REQUEST
Give back exactly the lines from the beginning of the listing below to the line holding "from mathutils import Vector", both ends included; the pictures stay out.

═════ SOURCE DATA ═════

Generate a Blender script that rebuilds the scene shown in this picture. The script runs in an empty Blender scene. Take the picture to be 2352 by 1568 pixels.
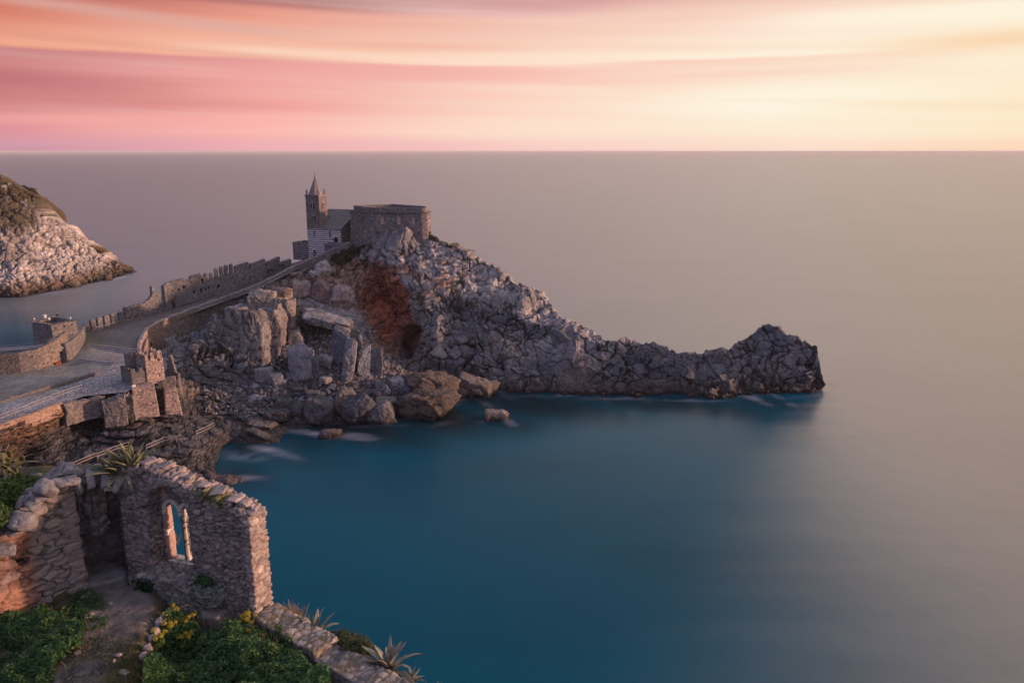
import bpy, math, random
import numpy as np
from mathutils import Vector

random.seed(7)
SC = bpy.context.scene
COL = SC.collection
R = math.radians

# ------------------------------------------------------------------ camera
PITCH = R(13.91)
CAMZ = 55.0
cam_d = bpy.data.cameras.new('camera')
cam = bpy.data.objects.new('camera', cam_d)
COL.objects.link(cam)
cam.location = (0, 0, CAMZ)
cam.rotation_euler = (R(90) - PITCH, 0, 0)
cam_d.sensor_width = 36.0
cam_d.lens = 27.0
cam_d.clip_start = 0.5
cam_d.clip_end = 200000
SC.camera = cam

# ------------------------------------------------------------------ light
SUN_AZ, SUN_EL = 85.5, 6.5      # degrees clockwise from the view direction
SC.view_settings.view_transform = 'Standard'
SC.view_settings.look = 'None'
SC.view_settings.exposure = 0.0
SC.view_settings.gamma = 1.0
SC.view_settings.use_curve_mapping = False

sl = bpy.data.lights.new('sun', 'SUN')
sl.energy = 4.8
sl.angle = R(3.0)
sl.color = (1.0, 0.56, 0.38)
so = bpy.data.objects.new('sun', sl)
COL.objects.link(so)
sd = Vector((math.sin(R(SUN_AZ)) * math.cos(R(SUN_EL)), math.cos(R(SUN_AZ)) * math.cos(R(SUN_EL)), math.sin(R(SUN_EL))))
so.rotation_euler = sd.to_track_quat('Z', 'Y').to_euler()
so.location = (60, 0, 90)


def srgb(c):
    o = []
    for v in c:
        v = v / 255.0
        o.append(v / 12.92 if v <= 0.04045 else ((v + 0.055) / 1.055) ** 2.4)
    return tuple(o)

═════

FINISHED ANSWER
Generate a Blender script that rebuilds the scene shown in this picture. The script runs in an empty Blender scene. Take the picture to be 2352 by 1568 pixels.
import bpy, math, random
import numpy as np
from mathutils import Vector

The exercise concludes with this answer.